Un patron de bar a voulu virer un client dont le comportement dérangeait. S’agissant du seul Noir présent ce jour-là, cela a été pris pour du racisme.
Ndaté Sylla est outré. Cet homme de 46 ans, franco-sénégalais, n’a pas l’habitude d’être traité ainsi. La nuit de samedi à dimanche, dans le pub lausannois Le XIIIe siècle, il a été emmené de force par le patron et un videur à l’écart des autres clients.
«Pourtant, je n’avais rien fait de mal! La seule chose qu’on puisse me reprocher, c’est d’avoir dansé seul, tout en souriant aux gens autour de moi.»

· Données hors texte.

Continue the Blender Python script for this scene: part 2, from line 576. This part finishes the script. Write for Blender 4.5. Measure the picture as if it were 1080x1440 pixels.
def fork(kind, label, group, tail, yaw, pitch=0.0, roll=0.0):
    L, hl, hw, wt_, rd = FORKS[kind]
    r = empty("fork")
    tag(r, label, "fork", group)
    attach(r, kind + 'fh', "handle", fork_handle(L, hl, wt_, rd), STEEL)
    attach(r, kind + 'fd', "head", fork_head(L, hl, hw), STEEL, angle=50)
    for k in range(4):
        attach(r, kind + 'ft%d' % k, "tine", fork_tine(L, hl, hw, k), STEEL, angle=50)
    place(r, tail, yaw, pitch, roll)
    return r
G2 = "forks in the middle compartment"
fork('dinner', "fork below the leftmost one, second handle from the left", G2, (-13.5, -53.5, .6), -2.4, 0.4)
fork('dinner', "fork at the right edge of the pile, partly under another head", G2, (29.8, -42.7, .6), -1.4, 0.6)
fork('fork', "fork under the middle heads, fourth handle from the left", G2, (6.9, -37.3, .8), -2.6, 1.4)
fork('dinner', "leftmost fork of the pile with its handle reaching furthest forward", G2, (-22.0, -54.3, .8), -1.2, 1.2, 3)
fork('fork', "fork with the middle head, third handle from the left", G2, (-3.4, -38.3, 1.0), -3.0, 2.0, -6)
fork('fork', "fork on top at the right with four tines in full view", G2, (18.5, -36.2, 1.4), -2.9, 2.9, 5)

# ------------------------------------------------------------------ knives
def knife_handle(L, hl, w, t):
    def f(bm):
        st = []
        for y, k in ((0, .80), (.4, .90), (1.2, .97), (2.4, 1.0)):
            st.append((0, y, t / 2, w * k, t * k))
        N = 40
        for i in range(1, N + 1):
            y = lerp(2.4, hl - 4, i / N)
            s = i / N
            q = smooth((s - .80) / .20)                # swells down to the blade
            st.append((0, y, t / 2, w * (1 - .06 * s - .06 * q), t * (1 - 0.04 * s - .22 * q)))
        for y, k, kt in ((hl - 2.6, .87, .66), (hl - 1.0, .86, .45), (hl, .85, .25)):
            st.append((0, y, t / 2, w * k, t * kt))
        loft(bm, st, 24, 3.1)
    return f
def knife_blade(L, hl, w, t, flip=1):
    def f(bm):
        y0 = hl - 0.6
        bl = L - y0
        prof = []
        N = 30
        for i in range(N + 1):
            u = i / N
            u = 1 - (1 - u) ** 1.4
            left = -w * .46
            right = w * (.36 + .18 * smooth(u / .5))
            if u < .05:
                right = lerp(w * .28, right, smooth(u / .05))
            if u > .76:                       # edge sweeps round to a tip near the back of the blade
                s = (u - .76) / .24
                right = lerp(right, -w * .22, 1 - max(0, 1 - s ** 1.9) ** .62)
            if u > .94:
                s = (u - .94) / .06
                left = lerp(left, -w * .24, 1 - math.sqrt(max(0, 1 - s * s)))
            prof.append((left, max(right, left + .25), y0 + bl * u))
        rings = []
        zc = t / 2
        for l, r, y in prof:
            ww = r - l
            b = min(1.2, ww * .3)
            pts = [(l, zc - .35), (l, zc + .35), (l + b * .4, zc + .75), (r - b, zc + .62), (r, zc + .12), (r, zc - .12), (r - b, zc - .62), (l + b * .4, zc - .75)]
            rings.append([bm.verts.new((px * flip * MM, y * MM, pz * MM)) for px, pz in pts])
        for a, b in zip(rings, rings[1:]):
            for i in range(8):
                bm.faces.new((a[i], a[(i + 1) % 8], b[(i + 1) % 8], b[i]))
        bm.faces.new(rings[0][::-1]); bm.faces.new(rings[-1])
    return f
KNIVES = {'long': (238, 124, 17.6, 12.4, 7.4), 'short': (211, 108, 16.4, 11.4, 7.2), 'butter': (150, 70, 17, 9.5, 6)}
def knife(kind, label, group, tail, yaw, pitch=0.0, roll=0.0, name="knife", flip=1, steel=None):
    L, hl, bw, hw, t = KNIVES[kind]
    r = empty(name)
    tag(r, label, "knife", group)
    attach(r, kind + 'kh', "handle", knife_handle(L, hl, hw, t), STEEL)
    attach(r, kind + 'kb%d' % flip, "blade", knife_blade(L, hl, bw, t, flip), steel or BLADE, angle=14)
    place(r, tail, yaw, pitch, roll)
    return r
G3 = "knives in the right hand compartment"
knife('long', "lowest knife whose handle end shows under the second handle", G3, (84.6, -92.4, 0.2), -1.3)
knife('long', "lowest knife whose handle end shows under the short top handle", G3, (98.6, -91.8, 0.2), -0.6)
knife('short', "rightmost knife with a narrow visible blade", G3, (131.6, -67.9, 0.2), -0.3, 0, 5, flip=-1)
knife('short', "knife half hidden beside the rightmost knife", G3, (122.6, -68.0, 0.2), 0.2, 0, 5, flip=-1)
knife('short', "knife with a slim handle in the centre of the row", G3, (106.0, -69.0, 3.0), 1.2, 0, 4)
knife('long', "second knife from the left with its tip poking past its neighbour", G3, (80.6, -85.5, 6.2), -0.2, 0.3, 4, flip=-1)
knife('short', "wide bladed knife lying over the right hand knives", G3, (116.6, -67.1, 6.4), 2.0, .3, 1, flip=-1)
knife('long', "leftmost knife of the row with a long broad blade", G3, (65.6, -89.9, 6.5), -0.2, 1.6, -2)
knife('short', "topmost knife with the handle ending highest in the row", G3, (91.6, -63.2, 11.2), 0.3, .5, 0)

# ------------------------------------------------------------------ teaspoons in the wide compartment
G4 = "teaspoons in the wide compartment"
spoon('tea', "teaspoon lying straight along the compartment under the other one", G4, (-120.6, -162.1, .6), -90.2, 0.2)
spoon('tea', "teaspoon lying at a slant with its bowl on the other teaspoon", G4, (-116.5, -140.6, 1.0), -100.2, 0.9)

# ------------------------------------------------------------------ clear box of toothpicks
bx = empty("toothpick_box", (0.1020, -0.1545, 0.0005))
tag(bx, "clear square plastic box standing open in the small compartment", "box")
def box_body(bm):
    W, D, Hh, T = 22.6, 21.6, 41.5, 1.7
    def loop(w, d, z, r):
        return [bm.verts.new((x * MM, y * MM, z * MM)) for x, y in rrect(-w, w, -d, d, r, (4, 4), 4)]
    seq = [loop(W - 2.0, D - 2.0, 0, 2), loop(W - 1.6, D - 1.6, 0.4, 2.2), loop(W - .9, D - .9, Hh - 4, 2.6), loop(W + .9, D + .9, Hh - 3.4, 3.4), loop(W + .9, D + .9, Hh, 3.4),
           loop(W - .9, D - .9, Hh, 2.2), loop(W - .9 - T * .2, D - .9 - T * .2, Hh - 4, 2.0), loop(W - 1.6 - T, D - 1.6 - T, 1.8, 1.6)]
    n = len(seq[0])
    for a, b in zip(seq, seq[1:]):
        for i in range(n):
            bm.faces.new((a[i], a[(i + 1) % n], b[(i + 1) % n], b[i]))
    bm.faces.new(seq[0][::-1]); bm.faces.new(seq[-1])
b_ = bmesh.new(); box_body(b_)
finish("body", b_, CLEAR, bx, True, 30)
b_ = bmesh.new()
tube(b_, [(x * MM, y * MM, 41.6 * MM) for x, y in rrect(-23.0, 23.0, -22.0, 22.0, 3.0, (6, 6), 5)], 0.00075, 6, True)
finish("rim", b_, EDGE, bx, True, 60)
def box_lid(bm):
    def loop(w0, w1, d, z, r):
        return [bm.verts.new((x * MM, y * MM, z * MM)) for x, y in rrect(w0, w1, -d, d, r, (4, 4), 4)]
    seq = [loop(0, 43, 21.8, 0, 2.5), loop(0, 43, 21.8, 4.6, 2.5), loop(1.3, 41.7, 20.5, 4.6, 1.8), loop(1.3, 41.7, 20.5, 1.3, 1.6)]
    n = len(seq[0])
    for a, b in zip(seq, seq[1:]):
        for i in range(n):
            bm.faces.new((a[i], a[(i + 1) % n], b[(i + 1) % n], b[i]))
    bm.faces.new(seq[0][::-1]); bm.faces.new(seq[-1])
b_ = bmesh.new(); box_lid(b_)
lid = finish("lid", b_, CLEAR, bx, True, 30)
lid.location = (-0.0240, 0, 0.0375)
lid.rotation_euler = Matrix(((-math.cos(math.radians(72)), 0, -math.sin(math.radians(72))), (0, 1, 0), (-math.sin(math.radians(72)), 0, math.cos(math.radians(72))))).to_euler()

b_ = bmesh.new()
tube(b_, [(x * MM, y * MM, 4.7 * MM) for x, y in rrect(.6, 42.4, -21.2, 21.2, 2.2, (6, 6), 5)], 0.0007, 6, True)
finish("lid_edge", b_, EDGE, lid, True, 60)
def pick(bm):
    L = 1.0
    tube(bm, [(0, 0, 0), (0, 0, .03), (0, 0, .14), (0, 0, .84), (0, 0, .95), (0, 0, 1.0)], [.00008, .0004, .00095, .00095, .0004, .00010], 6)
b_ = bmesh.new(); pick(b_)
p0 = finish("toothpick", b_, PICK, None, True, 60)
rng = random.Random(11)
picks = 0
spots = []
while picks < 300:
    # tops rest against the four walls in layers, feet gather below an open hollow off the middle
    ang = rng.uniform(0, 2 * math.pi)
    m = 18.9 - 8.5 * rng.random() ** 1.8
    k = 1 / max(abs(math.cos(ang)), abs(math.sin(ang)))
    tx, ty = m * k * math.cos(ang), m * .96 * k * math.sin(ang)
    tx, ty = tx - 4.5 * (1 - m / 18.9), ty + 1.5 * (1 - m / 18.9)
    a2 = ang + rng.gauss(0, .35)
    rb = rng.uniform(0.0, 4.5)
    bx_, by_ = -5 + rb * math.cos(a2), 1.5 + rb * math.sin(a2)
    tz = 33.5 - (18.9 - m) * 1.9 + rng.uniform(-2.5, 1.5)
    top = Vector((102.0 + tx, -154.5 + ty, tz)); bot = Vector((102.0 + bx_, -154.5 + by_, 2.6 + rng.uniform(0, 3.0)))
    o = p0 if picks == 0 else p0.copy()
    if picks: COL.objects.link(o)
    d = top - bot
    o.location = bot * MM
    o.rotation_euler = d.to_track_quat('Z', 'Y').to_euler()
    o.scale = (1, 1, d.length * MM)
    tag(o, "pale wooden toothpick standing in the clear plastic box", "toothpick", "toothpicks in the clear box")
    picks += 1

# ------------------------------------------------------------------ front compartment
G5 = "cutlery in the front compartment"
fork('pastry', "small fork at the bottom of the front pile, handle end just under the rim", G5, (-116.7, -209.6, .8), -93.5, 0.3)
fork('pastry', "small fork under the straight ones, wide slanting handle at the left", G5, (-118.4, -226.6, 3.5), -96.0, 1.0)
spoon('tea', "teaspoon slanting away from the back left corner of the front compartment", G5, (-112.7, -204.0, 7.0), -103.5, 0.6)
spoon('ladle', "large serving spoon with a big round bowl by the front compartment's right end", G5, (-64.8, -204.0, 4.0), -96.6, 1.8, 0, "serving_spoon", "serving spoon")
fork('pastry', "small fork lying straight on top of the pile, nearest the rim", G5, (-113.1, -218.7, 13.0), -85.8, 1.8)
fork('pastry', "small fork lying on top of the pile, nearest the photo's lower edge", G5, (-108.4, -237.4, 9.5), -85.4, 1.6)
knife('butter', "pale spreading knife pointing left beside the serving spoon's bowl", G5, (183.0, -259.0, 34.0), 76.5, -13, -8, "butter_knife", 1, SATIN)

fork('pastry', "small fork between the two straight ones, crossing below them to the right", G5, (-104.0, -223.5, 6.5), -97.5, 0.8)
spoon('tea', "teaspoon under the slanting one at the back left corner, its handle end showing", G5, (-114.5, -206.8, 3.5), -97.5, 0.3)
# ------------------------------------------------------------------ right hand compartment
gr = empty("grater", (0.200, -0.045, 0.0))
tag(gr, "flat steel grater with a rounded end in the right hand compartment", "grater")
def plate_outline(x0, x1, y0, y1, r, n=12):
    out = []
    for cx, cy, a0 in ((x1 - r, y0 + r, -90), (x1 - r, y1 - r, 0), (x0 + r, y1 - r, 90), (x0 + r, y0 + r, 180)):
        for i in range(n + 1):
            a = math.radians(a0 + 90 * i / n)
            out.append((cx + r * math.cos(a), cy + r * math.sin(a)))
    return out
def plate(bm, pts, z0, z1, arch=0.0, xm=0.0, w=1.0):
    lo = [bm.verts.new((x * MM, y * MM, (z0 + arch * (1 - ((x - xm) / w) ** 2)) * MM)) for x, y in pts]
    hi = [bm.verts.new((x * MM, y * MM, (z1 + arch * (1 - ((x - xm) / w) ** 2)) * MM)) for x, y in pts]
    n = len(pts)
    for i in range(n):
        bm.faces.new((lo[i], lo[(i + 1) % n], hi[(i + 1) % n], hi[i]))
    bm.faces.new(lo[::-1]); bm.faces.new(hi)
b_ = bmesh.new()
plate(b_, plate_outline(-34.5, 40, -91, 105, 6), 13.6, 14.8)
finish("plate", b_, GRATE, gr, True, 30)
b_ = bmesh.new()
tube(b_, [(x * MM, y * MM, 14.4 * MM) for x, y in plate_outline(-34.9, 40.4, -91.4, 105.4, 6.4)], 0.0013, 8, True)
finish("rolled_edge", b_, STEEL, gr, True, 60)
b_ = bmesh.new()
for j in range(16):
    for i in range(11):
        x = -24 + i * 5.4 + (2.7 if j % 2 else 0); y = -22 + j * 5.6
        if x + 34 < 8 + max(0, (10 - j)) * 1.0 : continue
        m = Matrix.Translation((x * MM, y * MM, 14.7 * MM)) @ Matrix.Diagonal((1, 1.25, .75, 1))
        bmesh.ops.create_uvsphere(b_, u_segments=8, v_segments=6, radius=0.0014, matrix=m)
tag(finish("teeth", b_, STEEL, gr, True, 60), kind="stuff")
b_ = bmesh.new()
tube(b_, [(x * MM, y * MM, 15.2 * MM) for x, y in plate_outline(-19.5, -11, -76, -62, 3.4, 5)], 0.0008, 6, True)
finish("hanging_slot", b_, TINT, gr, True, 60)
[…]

Quelques clients ont d’ailleurs tenté d’intervenir en sa faveur, dont une femme avec qui il avait discuté durant la soirée.
Mais Antoine Piguet, le patron, avance une toute autre explication: «Trois personnes sont venues se plaindre de son comportement. Apparemment, il se serait collé à plusieurs jeunes femmes, allant même jusqu’à caresser les fesses de l’une d’elles. Et je ne tolère pas ce genre de choses dans mon établissement», justifie-t-il.
Isabelle, l’une des femmes s’étant plaintes de Ndaté Sylla, abonde: «Durant une bonne partie de la soirée, il dansait seul, face à un mur. C’était bizarre, mais pas dérangeant. C’est après qu’il est devenu lourd, probablement à cause de l’alcool. Il s’est collé à moi plusieurs fois et a tenté de me prendre les mains à trois reprises. A chaque fois, je l’ai repoussé et il a fini par me toucher les fesses.»
«Interdit aux noirs et aux chiens»
Réfutant ces accusations et s’estimant innocent, Ndaté, seul Noir présent dans l’établissement ce soir-là, considère que c’était en réalité un acte raciste. Au grand dam d’Antoine Piguet: «C’est la première fois qu’un truc comme ça m’arrive. Si je n’avais pas réagi, on m’aurait accusé de cautionner le harcèlement sexuel et, en agissant, je suis passé pour un raciste. Entre MeToo ou le racisme, j’étais emmerdé quoi que je fasse», déplore le patron.
Finalement, c’est de son plein gré que Ndaté Sylla a quitté les lieux. Mais, en rentrant chez lui, fou de rage, il s’est fendu d’une publication cinglante sur Facebook. «Merci de mettre clairement un panneau: Interdit aux noirs et aux chiens», a-t-il notamment écrit.
Ce qui l’a le plus dérangé, c’est la facilité avec laquelle il a été jugé coupable. «Mettez-vous à ma place! Si vous êtes tranquillement en train de vous amuser et qu’on vous traite de la sorte, que feriez-vous? Ne voudriez-vous pas au moins savoir qui vous accuse? Eh bien même ça, on me l’a refusé. Je suis choqué, d’autant plus que je suis un client habituel. On aurait au moins pu me concéder le bénéfice du doute.»
Mais Antoine Piguet n’est pas de cet avis: «Il était hors de question de le confronter aux jeunes femmes. Il est important qu’elles puissent dénoncer le harcèlement de manière discrète. Il en va de leur sécurité.»